Saturday, 30 June 2018

What the Blitz can tell us about the cost of land use restrictions

Land use regulations are frequently cited as impediments to urban development, economic growth or employment growth (and they are a frequent topic on Eric Crampton's Offsetting Behaviour blog - see here for his latest post on the topic). The problem with land use regulations is that it can be very difficult to work out what would have happened if the regulations were not in place. Comparing areas with and areas without land use restrictions isn't helpful, since land use restrictions are not random, and may be affected by urban development, economic growth or employment growth - exactly the things you want to test the effect of land use restrictions on!

So, in order to test the impact of land use restrictions, ultimately you need some natural experiment where land use change was more permissive in some neighbourhoods than others, and where that assignment to permissive land use change was applied randomly. In a new working paper, Gerard Dericks (Oxford) and Hans Koster (Vrije Universiteit Amsterdam) use the World War II bombing of London ('the Blitz') as a tool that provides the necessary randomisation (they also have a non-technical summary of their paper here). The buildings that were hit by bombs during the Blitz were effectively random, and after controlling for the distance to the Thames and areas that were specifically targeted by Germans during the Blitz, Dericks and Koster show that the density of bombs was also effectively random.
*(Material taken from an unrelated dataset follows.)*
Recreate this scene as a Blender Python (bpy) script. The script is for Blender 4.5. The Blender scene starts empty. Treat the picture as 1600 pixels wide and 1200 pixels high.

If you doubt this, consider that Battersea Power Station (probably the most important target in London) suffered only one very minor hit, and no bridge over the Thames was struck in the whole of the Blitz. If bombing was non-random, then these high-profile targets would have suffered much worse.

How does this relate to land use regulations? Buildings and neighbourhoods that suffered more bombing were more able to be rebuilt with less restrictive land use. That means that areas with higher density of bomb strikes were randomly assigned to less restrictive land use, and so Deriks and Koster use that to test the effect on land rents and employment density. They find:
...a strong and negative net effect of density frictions on office rents: a one standard deviation increase in bomb density leads to an increase in rents of about 8.5%... Back-of-the-envelope calculations highlight the importance of density frictions: if the Blitz bombings had not taken place, employment density would be about 50% lower and the resulting loss in agglomeration economies would lower total revenues from office space in Greater London by about $4.5 billion per year, equivalent to 1.2% of Greater London's GDP or 39% of its average annual growth rate.
Areas with greater density of bomb strikes, and hence less restrictive land regulation, have taller buildings, higher land rents, and greater employment density. None of this is terribly surprising, but the size of the effects are very large.

These results should be of broader interest, especially in other cities where land use restrictions appear to be holding back development, like Auckland. If you think that Auckland and London are too dissimilar in restrictive land use, consider this small example: Auckland protects view shafts to volcanic cones; London protects view shafts to St Paul's Cathedral.

Some land use restrictions are good and necessary. However, they don't come without cost, and this cost in terms of lost employment and output needs to be taken into consideration.